Don Becker is a manic-depressive guy "with psychotic features" who writes humorous stuff for a living--first as a stand-up comic, now as one of Denver's most irreverent playwrights. His first play, Back on a Limb, was a one-man show, an expose of his own mad life. Becker hid nothing of his struggles with bipolar disorder in that autobiographical work. His second play, Lucifer Tonight, was a brilliant and caustic effort in which he appeared as a kind of postmodern Screwtape to point an infernal finger at his audience.

Becker's latest play, Kurt Cobain Was Right, which opened last weekend at the Acoma Civic Center, lacks the philosophical depth of Lucifer, but it's even more strident. Starkly profane yet deeply religious, the play--the first of Becker's in which he doesn't appear on stage--explores a nightmare scenario about the end of the world. Named for the Nirvana guitarist who committed suicide, Becker's absurdly funny play repeats what by now is a familiar device for him--using black humor to explore the roots of despair.

"I was forced to look at my despair because of my mental illness," says Becker, a onetime contemporary of former Denver comics like Roseanne Barr who by the 1980s had become so troubled that he put his arms on a railroad track and lost one of them to a freight train. "I couldn't run from it. It was there right in front of me. I had to die or go crazy or start dealing with my despair."

His first two plays were predominantly serious in tone, notes Becker, who says that when he sat down to write Kurt Cobain, he was ready for a change. "I wanted to return to comedy," he says. "I wanted to write a funny play about the end of the world. I've had a lot of apocalyptic visions--some of them drug-induced, some related to my mental illness--and they were terrifying." At one point, says Becker, he had a delusion that Ronald Reagan was Jesus, that he had launched nuclear weapons, and that the world was going to be destroyed. It sounds laughable now, but at the time, Becker believed it and was scared to death.

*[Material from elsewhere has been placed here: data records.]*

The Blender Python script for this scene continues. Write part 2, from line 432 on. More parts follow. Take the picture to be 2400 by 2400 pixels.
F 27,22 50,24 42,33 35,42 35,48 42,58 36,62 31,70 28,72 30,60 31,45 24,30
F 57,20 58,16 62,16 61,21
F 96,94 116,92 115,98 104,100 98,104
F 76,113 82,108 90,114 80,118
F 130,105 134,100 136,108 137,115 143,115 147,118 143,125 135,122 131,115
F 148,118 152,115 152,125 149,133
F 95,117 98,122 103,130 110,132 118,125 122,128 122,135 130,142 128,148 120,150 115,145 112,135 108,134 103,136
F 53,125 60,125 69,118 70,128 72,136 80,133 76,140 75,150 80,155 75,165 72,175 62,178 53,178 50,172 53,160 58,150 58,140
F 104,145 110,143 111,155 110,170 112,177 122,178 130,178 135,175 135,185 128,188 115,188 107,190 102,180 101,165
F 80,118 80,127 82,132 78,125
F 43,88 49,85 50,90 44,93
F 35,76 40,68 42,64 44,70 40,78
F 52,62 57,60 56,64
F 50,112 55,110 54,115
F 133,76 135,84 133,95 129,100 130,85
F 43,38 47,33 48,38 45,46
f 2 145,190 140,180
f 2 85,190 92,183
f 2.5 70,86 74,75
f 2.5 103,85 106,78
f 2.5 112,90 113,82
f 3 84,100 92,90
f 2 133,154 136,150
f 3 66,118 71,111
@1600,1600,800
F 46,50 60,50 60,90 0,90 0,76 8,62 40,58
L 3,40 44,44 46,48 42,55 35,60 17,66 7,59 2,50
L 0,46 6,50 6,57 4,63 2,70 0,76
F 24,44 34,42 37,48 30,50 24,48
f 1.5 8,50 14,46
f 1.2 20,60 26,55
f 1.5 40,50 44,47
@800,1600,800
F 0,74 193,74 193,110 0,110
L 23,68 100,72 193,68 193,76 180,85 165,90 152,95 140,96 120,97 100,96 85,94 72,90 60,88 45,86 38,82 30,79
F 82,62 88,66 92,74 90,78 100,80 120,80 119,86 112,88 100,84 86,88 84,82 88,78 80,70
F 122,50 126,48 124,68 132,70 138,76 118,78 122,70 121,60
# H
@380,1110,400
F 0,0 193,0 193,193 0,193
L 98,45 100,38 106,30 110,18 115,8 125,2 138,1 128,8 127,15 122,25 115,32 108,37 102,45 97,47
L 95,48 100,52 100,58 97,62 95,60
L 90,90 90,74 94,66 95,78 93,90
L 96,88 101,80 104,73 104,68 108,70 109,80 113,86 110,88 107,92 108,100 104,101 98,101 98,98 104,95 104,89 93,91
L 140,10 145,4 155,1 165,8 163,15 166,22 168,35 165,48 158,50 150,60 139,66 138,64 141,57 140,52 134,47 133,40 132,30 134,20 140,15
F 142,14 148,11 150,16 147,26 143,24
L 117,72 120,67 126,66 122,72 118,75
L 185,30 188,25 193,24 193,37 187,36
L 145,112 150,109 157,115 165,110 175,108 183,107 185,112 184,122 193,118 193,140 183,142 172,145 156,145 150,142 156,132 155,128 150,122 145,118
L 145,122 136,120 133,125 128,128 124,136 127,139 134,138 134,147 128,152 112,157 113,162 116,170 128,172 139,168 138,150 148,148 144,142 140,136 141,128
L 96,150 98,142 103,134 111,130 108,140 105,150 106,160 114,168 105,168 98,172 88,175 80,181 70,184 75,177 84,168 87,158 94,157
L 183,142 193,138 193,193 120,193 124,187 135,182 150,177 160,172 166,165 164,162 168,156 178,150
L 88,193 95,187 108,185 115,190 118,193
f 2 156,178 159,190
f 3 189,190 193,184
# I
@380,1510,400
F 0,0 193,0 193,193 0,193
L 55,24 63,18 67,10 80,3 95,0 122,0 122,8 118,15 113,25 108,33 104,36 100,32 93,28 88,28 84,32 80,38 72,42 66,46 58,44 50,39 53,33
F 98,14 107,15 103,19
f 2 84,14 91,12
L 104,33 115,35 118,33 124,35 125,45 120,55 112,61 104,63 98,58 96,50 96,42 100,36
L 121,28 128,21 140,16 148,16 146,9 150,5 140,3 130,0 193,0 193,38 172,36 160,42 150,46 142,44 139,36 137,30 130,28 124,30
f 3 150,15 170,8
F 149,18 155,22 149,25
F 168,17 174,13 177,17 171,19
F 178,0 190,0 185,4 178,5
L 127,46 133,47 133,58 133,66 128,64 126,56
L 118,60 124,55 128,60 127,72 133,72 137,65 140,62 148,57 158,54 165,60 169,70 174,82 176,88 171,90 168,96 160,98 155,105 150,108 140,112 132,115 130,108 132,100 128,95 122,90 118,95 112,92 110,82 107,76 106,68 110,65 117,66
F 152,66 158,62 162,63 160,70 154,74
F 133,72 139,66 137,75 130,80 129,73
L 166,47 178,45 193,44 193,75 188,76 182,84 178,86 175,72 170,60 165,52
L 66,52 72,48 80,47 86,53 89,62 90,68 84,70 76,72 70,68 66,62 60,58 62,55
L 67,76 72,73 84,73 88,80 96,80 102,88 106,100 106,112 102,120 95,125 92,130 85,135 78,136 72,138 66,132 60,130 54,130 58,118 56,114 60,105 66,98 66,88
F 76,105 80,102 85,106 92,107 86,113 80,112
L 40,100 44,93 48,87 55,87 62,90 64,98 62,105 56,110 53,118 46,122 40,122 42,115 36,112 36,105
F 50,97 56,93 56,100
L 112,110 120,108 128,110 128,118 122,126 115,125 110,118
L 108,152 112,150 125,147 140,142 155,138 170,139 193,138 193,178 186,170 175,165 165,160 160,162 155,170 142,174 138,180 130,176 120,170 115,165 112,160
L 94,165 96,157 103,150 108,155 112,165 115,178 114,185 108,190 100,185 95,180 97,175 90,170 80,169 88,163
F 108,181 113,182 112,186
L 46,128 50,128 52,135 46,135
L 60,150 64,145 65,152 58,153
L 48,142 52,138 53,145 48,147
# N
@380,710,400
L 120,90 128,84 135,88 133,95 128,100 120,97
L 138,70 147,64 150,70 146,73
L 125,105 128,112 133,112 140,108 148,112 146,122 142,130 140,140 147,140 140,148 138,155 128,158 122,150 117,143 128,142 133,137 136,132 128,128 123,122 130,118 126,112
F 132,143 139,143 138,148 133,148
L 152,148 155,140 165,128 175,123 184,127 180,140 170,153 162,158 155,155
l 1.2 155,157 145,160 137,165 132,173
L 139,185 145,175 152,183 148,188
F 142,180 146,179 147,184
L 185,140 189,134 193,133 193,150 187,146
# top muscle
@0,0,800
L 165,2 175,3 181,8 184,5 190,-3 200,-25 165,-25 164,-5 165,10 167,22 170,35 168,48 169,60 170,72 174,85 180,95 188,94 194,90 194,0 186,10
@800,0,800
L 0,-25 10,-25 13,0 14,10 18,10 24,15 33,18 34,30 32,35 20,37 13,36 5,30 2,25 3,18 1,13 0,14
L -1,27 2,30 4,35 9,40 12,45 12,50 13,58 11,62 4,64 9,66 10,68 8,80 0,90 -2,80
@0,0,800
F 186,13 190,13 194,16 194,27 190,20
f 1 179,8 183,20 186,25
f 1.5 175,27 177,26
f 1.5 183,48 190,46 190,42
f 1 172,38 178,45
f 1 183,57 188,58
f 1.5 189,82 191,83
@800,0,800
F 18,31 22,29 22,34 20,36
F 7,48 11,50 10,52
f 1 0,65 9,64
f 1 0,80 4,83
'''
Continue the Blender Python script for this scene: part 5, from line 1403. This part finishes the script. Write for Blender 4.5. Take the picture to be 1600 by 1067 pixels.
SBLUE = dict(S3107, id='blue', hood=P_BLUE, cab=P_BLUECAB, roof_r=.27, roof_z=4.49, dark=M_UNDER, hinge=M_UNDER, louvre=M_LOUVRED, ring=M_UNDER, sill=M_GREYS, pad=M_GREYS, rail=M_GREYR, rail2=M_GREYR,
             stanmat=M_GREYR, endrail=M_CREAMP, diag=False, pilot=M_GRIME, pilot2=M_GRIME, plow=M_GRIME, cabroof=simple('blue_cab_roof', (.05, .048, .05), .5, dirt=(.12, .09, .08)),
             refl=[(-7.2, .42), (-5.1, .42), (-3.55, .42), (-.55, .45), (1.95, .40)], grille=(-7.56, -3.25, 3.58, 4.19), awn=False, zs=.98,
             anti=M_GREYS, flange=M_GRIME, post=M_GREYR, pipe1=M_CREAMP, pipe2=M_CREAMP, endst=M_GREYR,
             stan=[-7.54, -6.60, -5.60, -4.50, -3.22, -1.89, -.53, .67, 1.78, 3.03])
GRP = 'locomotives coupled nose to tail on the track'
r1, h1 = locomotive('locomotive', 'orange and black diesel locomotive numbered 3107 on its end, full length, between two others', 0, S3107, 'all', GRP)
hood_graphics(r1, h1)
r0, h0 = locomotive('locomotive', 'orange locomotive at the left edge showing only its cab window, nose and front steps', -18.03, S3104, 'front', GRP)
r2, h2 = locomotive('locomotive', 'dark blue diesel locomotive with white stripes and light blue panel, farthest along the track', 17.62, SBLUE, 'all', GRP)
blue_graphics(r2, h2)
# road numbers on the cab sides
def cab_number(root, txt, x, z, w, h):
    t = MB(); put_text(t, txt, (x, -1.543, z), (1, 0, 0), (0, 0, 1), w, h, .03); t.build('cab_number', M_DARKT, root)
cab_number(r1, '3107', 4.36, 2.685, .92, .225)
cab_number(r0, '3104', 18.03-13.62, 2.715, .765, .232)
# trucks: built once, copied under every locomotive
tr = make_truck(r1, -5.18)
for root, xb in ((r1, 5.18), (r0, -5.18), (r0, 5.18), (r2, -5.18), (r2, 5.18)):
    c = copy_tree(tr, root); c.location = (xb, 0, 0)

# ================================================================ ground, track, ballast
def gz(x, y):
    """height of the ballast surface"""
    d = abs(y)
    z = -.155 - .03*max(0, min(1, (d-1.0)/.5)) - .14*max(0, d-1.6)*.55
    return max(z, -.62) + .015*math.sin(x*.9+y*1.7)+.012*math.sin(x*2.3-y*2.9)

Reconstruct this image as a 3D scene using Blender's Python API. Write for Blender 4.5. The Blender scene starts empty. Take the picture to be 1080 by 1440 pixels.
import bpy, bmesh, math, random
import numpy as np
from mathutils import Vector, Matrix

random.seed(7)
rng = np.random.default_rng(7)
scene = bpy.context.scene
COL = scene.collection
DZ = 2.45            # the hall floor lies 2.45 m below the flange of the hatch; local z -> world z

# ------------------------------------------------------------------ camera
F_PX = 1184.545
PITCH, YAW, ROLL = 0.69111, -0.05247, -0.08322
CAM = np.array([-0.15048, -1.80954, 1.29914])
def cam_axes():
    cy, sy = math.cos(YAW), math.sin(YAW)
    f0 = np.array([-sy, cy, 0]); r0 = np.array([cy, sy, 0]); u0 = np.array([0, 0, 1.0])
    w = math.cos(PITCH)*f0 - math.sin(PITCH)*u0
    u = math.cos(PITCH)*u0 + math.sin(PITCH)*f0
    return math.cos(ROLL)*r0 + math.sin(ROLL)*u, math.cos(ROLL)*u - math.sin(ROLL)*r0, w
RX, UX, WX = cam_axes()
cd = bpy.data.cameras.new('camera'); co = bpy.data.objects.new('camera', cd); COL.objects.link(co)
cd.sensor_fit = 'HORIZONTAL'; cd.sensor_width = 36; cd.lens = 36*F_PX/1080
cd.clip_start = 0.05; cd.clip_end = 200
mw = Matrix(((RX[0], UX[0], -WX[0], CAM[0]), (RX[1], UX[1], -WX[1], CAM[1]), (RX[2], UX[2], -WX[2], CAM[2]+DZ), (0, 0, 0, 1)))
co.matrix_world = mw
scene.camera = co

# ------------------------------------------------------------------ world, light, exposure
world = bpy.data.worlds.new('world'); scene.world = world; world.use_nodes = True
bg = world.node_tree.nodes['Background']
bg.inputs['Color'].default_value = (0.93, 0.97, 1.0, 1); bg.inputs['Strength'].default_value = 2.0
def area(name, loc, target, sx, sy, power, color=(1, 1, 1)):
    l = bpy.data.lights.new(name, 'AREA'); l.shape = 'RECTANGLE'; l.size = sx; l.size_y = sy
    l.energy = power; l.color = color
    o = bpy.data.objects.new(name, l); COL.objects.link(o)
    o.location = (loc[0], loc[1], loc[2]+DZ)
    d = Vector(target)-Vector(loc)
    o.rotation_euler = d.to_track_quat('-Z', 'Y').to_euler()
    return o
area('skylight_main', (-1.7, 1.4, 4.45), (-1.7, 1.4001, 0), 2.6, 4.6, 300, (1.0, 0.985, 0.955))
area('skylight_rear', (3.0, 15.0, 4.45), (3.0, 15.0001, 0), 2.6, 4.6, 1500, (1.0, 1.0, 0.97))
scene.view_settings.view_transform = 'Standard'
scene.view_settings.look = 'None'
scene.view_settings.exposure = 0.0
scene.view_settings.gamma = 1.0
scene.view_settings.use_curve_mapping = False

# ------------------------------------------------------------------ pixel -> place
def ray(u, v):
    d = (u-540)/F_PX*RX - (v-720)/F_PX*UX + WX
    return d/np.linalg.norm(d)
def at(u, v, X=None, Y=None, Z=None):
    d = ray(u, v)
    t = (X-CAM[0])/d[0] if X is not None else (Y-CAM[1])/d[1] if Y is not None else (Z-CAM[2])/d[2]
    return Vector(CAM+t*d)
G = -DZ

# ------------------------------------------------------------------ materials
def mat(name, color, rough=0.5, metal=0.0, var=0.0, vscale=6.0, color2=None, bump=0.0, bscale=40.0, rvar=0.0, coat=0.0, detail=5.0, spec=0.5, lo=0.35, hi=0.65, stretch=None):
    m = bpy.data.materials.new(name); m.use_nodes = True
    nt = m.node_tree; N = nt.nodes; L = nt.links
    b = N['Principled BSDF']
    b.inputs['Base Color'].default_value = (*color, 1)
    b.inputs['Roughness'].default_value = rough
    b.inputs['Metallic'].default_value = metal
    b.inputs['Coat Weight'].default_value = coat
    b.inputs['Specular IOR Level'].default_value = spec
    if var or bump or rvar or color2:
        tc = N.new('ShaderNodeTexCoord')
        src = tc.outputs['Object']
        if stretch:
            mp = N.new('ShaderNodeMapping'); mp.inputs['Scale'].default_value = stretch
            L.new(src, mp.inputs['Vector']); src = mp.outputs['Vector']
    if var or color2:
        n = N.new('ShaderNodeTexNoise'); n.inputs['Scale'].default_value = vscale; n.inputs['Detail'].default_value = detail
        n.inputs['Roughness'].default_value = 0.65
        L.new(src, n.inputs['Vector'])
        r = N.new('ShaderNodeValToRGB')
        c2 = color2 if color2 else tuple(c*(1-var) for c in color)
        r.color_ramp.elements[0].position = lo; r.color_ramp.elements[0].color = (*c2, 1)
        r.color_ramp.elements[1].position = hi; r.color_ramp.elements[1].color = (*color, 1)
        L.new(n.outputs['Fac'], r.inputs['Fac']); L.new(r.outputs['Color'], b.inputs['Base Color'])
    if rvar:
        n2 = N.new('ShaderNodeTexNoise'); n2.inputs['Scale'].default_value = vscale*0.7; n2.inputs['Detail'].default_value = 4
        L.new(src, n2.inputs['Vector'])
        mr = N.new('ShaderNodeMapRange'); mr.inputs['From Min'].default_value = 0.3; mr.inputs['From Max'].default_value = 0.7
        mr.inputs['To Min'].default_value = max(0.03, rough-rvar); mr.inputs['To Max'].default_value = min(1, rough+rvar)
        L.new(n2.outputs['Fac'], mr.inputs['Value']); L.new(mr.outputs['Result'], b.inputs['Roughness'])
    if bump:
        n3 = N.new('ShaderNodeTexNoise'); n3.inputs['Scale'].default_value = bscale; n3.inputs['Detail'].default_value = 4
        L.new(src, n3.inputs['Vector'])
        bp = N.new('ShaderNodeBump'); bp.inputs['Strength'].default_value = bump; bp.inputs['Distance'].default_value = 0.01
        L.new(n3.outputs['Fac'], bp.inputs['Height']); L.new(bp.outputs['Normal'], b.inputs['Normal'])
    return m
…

"In my work, I put things on stage so I can look at them and not be afraid of them," he says. "And so if I can take the thought of a president of the United States ending the world and put it on stage [as he does in the new play], then I don't have to be afraid of it."

Becker believes that as the millennium approaches, the incidence of mental illness associated with extreme religious beliefs will skyrocket. He's a self-described Christian himself, but he's also a pessimist who readily admits to having no real hope for the world--it will be destroyed by the hand of God or of man sooner or later, he says. Still, as Becker points out, all comedy is based on tragedy, and his plays are a lot funnier than one might think from listening to him talk.

"I think despair is a starting point," says Becker. "That is where you begin to live. And that's where you start telling yourself the truth, to discover who you really are and what you really want. I am in a constant state of despair because I know the world is not going to last. I'm not going to last, and my words are not going to last. All my plays come out of this despair.

"But when you touch despair--if you are willing to sit still in it--you can learn a lot. The whole reason [the play] is called Kurt Cobain Was Right is that when I think about him, he was a very despairing individual, and he kept trying to run from his despair. I think that he was right in that part of him needed to die--the part that wanted to run away from his despair. He needed to accept that despair is a condition of life."

Becker points out that most people ask the big questions in their youth: Why am I here? Why do I suffer? What is the meaning of life? But most people quit asking the big questions and just become numb--so numb that they don't even realize that they are unsatisfied in relationships and have no realizable dreams. What they end up doing, says Becker, is striving for a level of comfort that will save them from having to face the awful emptiness inside. He even despairs that people don't despair enough--that they can read that 40,000 women were raped in Bosnia and be too desensitized to realize what that means.

"We don't have a clear picture of what is going on in the world," he says. "We don't know about the suffering in the world. When you face your despair, compassion can flourish, and you realize you are not the only one suffering."

That struggle against self-pity appears to be a key element in Becker's plays, which urge viewers to take a hard look at themselves. "I was unhappy with my life and relationships, and I realized I was a pretty ugly, selfish human being and I wasn't very loving," he says. "When you finally stop and take a look at yourself in your misery, you realize you are miserable because you are not a very nice person.